July 8th, 2010 at 4:27 pm
I think more detective fiction writers than are realized came to portray more disordered worlds in the later part of the Golden Age. The whole restoration of order concept that is so popular today tends to be derived from Auden’s Guilty Vicarage essay, where he admitted up front the was writing about the sort of detective novel he most liked reading (village cozy).
Sayers tried to do this a bit, but with mixed results. It’s hard to feel much concern for the fates of the characters in The Documents in the Case, though Sayers clearly tried to invest more emotional interest in that book. Then there’s Harriet Vane. Strong Poison shows her going through some trauma, but by the end of her series with Lord Peter, she’s pretty much gotten everything a girl could want!
I continue to think Christie doesn’t get enough credit in this area. And Then There Were None is impressively bleak. There’s real pain in Five Little Pigs and The Hollow and there aren’t happy endings, really. Evan a book like Death on the Nile leaves us with mixed feelings at the end. I find these darker books than those from the 1930s and 1940s by the other Crime Queens, on the whole.
Henry Wade, whom I have a 110 page section on in my manuscript, is much under-credited in this respect.
Even genuine “Humdrums” like Street and Connington (by which I mean writers who emphasized puzzle decisively over other things and had less flair for characterization) wrote some books that were less reassuring as the Golden Age progressed.
So was Carr, with The Burning court, say (ghost story again), and She Died a Lady.
I think the above, plus the popularity of the ghost story, a form which can be very unsettling, somewhat challenges the idea that people in the Golden age were uniquely eager for books promoting “order.”
Even today, with all the serial killer books, we have a lot of people buying cozies, which tend to be actually a lot more anodyne than many Golden books truly were.
July 8th, 2010 at 9:41 pm
Curt
You are certainly right that the ‘cozy’ aspect of the Golden Age has been over done — as you say later on it gets fairly bleak. Sayers THE NINE TAILORS is virtually a tragedy as nature, fate, evil, and sheer bad luck take their considerable toll. Those floods are almost Hardyesque.
Christie is much darker than she gets credit for. The books you mention and some others end pretty bleakly for everyone involved. Nicholas Blake’s most famous book in the field, THE BEAST MUST DIE is another that is implacable.
Of course some of the darkening of the period is related to the coming war. Society in general became bleaker as the war grew to seem inevitable, and the detective novel began to reflect the darker times.
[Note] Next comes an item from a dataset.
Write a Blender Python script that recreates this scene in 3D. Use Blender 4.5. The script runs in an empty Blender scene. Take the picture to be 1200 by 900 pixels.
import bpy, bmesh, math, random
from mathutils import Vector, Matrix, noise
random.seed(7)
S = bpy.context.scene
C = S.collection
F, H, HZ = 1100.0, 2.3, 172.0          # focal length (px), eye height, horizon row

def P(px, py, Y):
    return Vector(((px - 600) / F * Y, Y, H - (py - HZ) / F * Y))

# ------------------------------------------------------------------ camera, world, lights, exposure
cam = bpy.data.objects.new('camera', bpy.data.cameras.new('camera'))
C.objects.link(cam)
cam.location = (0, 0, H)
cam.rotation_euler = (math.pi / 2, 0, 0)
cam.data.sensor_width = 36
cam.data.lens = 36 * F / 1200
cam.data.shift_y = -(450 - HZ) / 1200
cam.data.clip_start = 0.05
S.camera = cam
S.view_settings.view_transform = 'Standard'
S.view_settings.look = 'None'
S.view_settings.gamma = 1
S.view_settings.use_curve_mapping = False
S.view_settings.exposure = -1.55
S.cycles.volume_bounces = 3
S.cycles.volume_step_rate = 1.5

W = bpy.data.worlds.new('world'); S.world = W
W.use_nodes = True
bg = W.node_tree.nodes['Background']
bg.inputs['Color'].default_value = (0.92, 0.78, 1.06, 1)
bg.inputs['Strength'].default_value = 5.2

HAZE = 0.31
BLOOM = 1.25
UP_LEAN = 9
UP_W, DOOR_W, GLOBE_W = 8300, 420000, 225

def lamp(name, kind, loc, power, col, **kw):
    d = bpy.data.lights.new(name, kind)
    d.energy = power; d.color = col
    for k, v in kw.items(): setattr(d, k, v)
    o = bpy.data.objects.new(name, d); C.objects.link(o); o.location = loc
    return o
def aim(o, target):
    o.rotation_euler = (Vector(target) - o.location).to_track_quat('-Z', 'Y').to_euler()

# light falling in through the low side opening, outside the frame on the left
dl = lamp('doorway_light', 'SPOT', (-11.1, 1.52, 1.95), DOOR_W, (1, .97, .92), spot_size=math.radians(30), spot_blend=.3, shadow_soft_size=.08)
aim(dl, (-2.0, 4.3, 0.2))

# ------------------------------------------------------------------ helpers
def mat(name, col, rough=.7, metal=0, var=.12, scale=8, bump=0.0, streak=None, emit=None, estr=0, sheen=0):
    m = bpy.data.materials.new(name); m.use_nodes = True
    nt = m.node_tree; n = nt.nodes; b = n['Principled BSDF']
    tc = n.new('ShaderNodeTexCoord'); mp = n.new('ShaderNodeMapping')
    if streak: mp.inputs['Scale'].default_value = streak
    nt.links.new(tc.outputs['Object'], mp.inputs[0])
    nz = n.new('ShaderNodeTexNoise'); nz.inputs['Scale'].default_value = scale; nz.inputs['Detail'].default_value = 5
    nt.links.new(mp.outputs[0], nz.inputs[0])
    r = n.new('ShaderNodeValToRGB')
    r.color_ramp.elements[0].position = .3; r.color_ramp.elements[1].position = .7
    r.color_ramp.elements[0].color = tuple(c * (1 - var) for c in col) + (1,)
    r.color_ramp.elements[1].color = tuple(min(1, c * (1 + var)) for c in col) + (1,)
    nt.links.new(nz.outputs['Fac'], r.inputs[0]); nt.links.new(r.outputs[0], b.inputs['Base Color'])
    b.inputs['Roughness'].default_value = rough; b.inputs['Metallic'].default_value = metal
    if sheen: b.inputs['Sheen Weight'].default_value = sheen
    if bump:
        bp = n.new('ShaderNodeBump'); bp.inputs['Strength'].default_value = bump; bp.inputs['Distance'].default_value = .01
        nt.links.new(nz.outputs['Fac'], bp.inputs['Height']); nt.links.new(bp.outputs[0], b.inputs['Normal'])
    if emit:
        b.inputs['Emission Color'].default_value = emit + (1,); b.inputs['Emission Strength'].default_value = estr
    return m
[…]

It’s commonly held wisdom that the Golden Age ended with the effects of the War, but even before the trauma of the war a certain darkness was beginning to creep into the mix.
I think in the case of AND THEN THERE WERE NONE that the fairly playful stage and film versions are so dominant most people forget how dark the novel is — and that the novel came first.
But the idea that the Golden Age was somehow made up of bright people in big houses having a merry murder to brighten up a dull weekend is less a true reflection of the genre than Hollywood’s take on it.
And it probably needs to be pointed out that the genre began in the first place in part as a reaction to the First World War and the extreme devastation it wrought on a generation of Brits in particular. The forced brightness and Wodehousian nonsense that marked the genre early on was pure escapism for the writers and readers (it’s equally true of thrillers and other genre fiction of the era). As the new War loomed the public mood darkened and some reaction to that forced levity set in even among the writers themselves.
I suspect you and I would argue that there was always a darker side to Christie, beginning at least as soon as her famous disappearance and the dissolution of her first marriage. In Christie the de riguer young lovers are always apt to turn out to be murderers.
And I look forward to your book more every time I hear about it, especially hearing you are finally giving Henry Wade his due. To many of the important writers of the period are lost in the mix among the super stars.